When the Soviet social-imperialists organized a coup d’etat in Afghanistan, in 1973, the Guardian stood silent. Today, as well, in its coverage of events in the Middle East and Africa, it emphasizes in its coverage, the internal struggles within those countries and generally supports every secessionist movement or organization without any consideration of whether that movement will strengthen or weaken the strivings of the two superpowers. For example, the Guardian recently published articles written by open Trotskyists like Fred Halliday (see Guardian, Feb. 12, p. 16), carefully taking his name off the byline, which launched attacks upon Iran and Saudi Arabia without mentioning the contention of the two superpowers in that part of the world. The Halliday article tried to paint a picture of only one superpower in the Persian Gulf which is rapidly becoming one of the sharpest areas of contention between both superpowers. They also relied on the Trotskyist Halliday’s reporting of the events in Sri Lanka (Ceylon) in April 1971 to criticize China’s open condemnation of the phony ’uprising’ in that Third World country which was backed by foreign imperialists. (See “Unite the Many, Defeat the Few” – Jack A. Smith, p. 35) On International Women’s Day, the Guardian failed to support the demonstration at the U.N., which opposed imperialism and both superpowers, “not overpopulation” as the cause of the world’s problems and conciliated with the larger revisionist-led demonstration for liberal reforms and “gay liberation.” In doing so, they threw principle to the wind.

This failure to take a firm stand in support of the anti-superpower struggles of the Third World and other peoples, and the fight against revisionism is connected to the Guardian’s incorrect view of the Soviet Union.
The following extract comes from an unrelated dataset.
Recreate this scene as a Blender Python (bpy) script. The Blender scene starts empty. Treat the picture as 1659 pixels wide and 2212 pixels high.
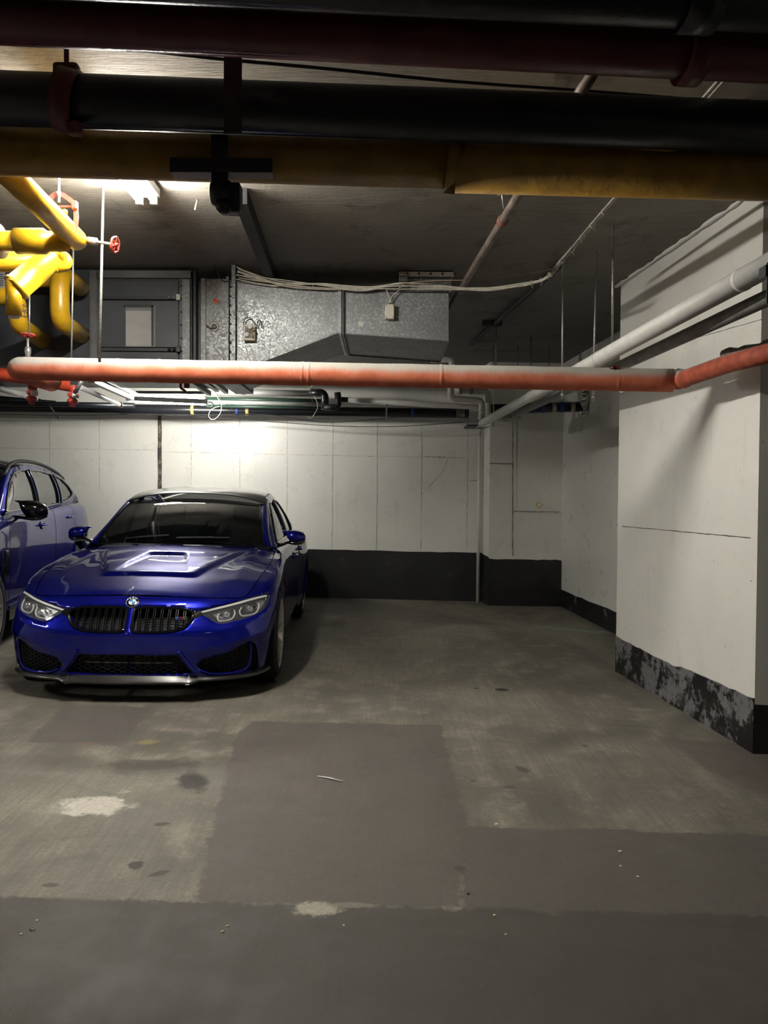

Teng Hsiao-ping summed up the role of the Third World and lesser capitalist countries and governments in opposing the superpowers when he said: “In varying degrees, all these countries have the desire of shaking off superpower enslavement or control and safeguarding their national independence and the integrity of their sovereignty.” He referred to the struggles of these countries in the present period as “a revolutionary motive force propelling the wheel of world history and are the main force combatting colonialism, imperialism and particularly the superpowers.”
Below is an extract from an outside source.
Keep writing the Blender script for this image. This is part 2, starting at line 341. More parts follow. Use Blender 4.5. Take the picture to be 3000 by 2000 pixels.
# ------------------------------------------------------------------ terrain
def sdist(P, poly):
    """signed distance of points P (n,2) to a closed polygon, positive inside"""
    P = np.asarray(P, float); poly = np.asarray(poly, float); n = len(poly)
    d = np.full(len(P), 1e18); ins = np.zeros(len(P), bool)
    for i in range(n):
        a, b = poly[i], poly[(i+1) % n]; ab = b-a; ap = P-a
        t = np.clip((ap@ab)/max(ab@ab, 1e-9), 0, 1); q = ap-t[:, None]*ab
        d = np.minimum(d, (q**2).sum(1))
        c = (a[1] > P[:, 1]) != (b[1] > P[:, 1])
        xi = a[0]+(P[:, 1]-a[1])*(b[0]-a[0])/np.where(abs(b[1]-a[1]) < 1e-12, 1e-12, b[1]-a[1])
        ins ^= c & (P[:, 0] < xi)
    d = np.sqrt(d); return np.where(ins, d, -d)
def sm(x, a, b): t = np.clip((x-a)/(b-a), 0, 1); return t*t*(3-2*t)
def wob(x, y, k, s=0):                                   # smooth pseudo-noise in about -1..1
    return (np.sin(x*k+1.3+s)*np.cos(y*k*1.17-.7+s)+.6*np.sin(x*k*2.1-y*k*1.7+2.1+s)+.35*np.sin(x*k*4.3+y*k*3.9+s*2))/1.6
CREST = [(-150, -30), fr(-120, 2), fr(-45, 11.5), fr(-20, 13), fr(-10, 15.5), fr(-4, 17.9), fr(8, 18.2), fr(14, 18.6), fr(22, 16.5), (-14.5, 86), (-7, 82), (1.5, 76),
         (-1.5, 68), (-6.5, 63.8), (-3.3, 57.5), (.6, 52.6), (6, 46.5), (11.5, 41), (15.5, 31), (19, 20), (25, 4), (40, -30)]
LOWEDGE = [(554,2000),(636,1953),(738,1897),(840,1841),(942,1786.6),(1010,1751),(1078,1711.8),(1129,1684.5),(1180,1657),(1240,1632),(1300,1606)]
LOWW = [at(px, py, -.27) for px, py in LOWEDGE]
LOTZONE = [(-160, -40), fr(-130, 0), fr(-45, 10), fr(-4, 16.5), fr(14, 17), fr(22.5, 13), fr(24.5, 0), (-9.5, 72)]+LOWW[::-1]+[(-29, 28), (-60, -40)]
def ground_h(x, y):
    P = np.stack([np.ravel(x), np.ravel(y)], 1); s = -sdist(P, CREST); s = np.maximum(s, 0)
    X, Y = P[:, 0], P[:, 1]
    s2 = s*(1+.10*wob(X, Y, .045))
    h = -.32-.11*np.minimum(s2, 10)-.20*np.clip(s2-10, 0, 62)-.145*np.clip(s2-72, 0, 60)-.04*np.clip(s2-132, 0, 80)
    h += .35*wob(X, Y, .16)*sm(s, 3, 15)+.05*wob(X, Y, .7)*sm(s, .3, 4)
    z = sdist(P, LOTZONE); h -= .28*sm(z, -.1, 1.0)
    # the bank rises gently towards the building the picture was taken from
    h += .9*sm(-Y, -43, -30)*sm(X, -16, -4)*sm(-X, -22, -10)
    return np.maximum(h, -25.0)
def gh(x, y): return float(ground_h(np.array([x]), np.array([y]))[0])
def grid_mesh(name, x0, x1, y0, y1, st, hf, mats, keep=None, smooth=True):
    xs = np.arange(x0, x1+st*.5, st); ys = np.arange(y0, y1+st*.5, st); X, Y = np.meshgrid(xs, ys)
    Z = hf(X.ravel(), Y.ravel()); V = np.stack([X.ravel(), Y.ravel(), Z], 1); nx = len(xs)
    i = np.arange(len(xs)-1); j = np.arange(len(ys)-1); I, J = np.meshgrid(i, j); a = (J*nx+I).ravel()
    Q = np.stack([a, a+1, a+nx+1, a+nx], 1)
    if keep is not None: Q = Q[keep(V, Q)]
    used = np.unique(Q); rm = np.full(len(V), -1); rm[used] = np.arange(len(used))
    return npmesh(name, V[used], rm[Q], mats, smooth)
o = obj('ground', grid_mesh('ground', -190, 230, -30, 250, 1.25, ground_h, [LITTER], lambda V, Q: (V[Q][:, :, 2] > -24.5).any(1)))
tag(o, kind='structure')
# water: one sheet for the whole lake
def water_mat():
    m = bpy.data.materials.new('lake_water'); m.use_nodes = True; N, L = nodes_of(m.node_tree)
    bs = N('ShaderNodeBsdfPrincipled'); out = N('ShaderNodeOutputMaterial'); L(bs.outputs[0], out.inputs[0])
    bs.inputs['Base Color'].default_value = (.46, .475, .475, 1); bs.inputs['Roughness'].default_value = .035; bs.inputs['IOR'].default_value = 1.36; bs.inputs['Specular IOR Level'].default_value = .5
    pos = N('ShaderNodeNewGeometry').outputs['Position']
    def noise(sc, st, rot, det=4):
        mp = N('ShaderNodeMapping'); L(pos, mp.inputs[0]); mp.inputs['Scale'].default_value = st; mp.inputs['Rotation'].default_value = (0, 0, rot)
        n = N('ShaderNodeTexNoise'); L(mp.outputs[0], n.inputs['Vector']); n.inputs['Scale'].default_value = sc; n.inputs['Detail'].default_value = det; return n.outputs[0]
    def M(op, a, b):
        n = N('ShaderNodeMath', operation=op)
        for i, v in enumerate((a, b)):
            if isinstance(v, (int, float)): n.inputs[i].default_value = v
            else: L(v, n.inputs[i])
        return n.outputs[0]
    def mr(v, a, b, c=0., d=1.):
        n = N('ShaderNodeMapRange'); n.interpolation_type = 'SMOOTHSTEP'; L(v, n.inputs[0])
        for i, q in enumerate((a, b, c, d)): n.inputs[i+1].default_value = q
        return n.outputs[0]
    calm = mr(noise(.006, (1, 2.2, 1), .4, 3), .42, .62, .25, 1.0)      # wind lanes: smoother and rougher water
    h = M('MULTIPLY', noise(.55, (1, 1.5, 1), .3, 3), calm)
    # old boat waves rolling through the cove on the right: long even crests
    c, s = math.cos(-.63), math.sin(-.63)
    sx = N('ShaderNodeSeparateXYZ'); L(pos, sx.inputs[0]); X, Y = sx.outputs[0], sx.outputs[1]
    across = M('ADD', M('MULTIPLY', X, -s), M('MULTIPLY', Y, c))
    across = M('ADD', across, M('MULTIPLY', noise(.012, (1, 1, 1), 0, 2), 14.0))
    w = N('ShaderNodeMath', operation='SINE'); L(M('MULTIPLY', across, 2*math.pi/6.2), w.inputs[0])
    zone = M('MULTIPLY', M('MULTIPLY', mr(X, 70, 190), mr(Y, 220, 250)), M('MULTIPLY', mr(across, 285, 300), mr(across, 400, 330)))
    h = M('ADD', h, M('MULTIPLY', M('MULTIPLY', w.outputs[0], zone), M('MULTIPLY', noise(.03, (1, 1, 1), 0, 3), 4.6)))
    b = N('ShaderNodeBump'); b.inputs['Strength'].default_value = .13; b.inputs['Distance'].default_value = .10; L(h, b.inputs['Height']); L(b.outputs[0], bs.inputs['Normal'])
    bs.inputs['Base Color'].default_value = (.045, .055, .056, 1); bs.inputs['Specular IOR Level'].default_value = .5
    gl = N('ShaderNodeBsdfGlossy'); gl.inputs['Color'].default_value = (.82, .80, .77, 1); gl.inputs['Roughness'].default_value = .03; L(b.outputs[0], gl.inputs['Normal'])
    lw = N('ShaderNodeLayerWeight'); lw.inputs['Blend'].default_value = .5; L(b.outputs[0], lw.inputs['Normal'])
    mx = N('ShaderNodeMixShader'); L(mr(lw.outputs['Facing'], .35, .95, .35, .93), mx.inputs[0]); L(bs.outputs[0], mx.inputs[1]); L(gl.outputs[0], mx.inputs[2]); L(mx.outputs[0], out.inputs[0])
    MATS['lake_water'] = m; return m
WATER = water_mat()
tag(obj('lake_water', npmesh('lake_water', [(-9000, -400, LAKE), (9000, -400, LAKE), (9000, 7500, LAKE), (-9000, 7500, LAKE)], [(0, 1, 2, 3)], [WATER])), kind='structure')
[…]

While wavering in their support for the just struggles of these countries for independence from the two superpowers, the Guardian throughout their incorrect estimation of revisionism has given support to revisionist parties and opportunist-led groups in the Third World and Europe.

This is the marsh one is led into by conciliating with the Soviet social-imperialists and modern revisionists. This is serious error on the part of people who talk about contributing to efforts to build a new party.
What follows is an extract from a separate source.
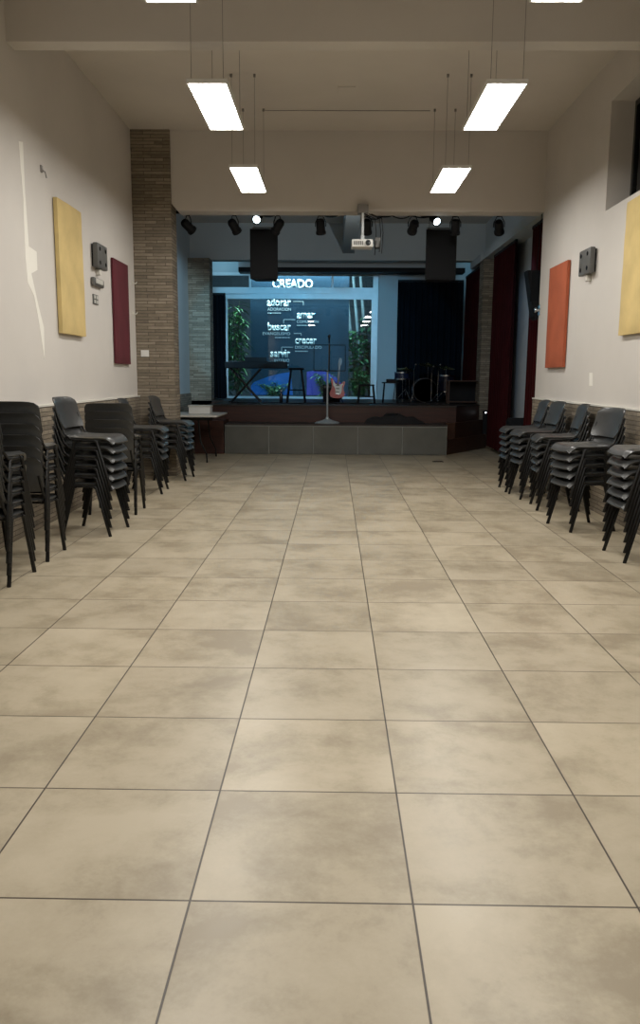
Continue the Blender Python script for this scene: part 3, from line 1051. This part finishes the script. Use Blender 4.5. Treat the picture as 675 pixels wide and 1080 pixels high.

It is true, as the Guardian states in their New Year’s editorial that the people of this country have a “primary” responsibility to oppose U.S. imperialism. This is our special duty both to the people here and in the colonies. But this should not negate our work in opposing both superpowers and condemning their imperialist aggression and subversion everywhere. Only on the basis of opposing both imperialist superpowers can we effectively fight our own. Only on the basis of exposing the real nature of the Soviet Union can we hope to show the people of this country what socialism is really like. And finally, only in the struggle against modern revisionism and Trotskyism of all stripes can a new communist party be built in this country, based upon the strategy of the revolutionary united front against imperialism, headed by the two superpowers.